Mengutip laman resmi bi.go.id salah satu manfaat Presidensi G20 bagi indonesia adalah membuat Indonesia menjadi salah satu fokus perhatian dunia, khususnya bagi para pelaku ekonomi dan keuangan. Hal ini dapat dimanfaatkan untuk menunjukkan (showcasing) berbagai kemajuan yang telah dicapai Indonesia kepada dunia, dan menjadi titik awal pemulihan keyakinan pelaku ekonomi pascapandemi, baik dari dalam negeri maupun luar negeri.
Namun, apakah benar poin-poin manfaat yang disampaikan tesebut benar-benar akan membawa kebaikan bagi ekonomi dan kehidupan sosial seluruh rakyat Indonesia?
Faktanya, sejak bergabung dalam G20, kondisi ekonomi Indonesia bukan malah membaik, justru makin merosot, utang negara semakin bertambah. Rakyat semakin sengsara karena subsidi dicabut, bahkan pengangguran semakin meningkat.
Jika melihat dari fakta yang ada, seharusnya pemerintah sudah bisa melihat kerugian yang dialami ketika tetap berada dalam G20. Apalagi tahun ini Indonesia menjadi tuan rumah forum G20. Alih-alih keuntungan yang didapatkan, malah pengeluaran uang negara semakin membengkak karena harus membiayai segala persiapan menyambut sejumlah perwakilan dari anggota G20.
Presidensi G20 hanyalah salah satu alat yang digunakan untuk mencengkeram negeri-negeri yang memiliki kekayaan SDA seperti Indonesia. Karena penjajahan adalah bagian integral dari kapitalisme dan menjadi metode satu-satunya untuk menguasai dunia, maka tentunya akan sangat sulit untuk keluar dari cengkraman tersebut.

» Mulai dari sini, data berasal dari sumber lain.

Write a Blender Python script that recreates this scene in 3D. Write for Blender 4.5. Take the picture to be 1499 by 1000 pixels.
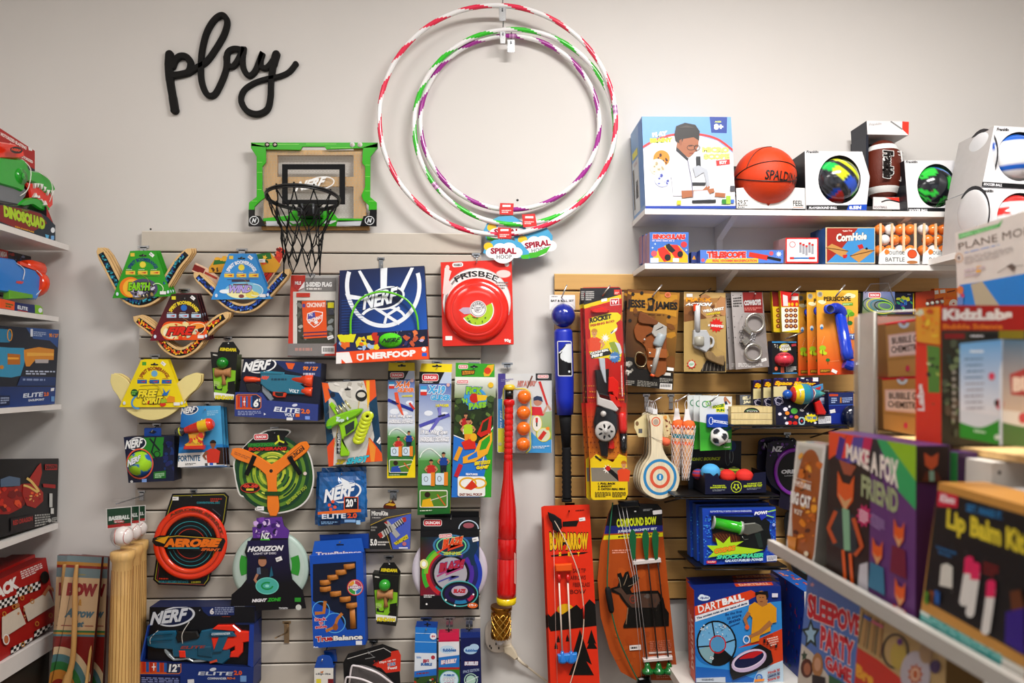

Oleh sebab itu, tidak ada cara lain untuk melepaskan diri dari penjajahan ekonomi negara besar, kecuali dengan memiliki kekuatan yang sepadan. Kekuatan seimbang yang sanggup berhadapan secara langsung dengan raksasa-raksasa ekonomi dunia hanyalah adidaya serupa, yakni Daulah Khilafah Islamiyah.
Sebagaimana telah dibuktikan oleh sejarah, Daulah Khilafah sanggup mengusir kekuatan asing yang akan merongrong supremasinya. Sepanjang sejarah bumi Khilafah yang terbentang dari Asia, Afrika hingga Eropa tidak pernah sama sekali tunduk pada kekuatan dan dikte imperialis asing.
Daulah Khilafah memiliki kekuatan dan kemandirian ekonomi, tidak hanya mampu menyejahterakan seluruh rakyat bahkan membantu negara lain.
Kejayaan dan kemakmuran adalah sebuah keniscayaan bagi Daulah Khilafah, karena sistem pemerintahannya berpedoman pada wahyu Sang Pengatur alam semesta, Allah subhanahu wa ta’ala. Sehingga tak ada sedikitpun aturan yang menzalimi manusia.
Allah Swt. Berfirman : “Apakah hukum Jahiliah yang mereka kehendaki, dan (hukum) siapakah yang lebih baik daripada (hukum) Allah bagi orang-orang yang yakin?”(QS Al-Maidah [5]: 50). Dengan demikian, tidak layak bagi kaum muslimin menghamba kepada manusia dan aturan-aturan kufur.